#### [WHAT THE TASK REQUIRES]
Give back an exact copy of the lines from the start of the material through the line bearing "COL = SC.collection". Include both ends and nothing else.
####################
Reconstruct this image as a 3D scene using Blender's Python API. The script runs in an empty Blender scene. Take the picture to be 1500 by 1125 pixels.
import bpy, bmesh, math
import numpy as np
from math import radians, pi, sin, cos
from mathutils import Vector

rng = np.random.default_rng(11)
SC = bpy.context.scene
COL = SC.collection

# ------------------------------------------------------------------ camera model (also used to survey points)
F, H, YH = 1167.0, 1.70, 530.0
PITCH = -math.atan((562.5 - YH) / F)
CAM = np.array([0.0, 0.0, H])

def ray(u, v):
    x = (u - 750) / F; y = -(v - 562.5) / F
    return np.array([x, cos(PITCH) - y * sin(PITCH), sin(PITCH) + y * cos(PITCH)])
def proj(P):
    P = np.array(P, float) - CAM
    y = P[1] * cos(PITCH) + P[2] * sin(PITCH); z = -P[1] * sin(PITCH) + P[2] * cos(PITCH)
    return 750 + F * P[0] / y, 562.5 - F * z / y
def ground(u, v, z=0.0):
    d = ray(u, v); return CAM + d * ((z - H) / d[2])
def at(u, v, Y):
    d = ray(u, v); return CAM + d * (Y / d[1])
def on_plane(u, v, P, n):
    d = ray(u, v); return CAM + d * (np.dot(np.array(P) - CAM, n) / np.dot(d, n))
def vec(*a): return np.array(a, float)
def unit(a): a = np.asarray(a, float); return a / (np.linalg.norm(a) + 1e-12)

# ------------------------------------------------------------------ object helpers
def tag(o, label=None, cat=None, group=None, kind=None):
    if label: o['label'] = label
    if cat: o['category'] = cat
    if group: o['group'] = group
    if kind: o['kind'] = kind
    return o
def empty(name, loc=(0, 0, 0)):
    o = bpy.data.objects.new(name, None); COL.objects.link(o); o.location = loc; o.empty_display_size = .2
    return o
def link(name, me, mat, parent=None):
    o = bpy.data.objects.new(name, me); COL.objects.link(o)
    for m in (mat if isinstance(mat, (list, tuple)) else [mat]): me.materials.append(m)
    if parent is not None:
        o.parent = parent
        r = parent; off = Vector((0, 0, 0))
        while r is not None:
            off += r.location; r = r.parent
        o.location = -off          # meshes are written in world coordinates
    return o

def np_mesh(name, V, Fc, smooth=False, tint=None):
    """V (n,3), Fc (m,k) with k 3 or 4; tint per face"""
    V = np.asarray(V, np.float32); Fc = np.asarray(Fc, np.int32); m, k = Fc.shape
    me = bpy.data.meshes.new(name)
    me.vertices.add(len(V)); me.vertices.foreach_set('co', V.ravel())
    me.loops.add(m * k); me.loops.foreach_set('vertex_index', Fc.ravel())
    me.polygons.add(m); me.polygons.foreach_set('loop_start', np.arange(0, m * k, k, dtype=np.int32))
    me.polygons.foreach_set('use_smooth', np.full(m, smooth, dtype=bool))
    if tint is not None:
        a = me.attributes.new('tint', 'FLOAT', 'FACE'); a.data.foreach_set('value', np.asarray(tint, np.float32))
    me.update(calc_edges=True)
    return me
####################
#### [ANSWER TO THE EXERCISE]
Reconstruct this image as a 3D scene using Blender's Python API. The script runs in an empty Blender scene. Take the picture to be 1500 by 1125 pixels.
import bpy, bmesh, math
import numpy as np
from math import radians, pi, sin, cos
from mathutils import Vector

rng = np.random.default_rng(11)
SC = bpy.context.scene
COL = SC.collection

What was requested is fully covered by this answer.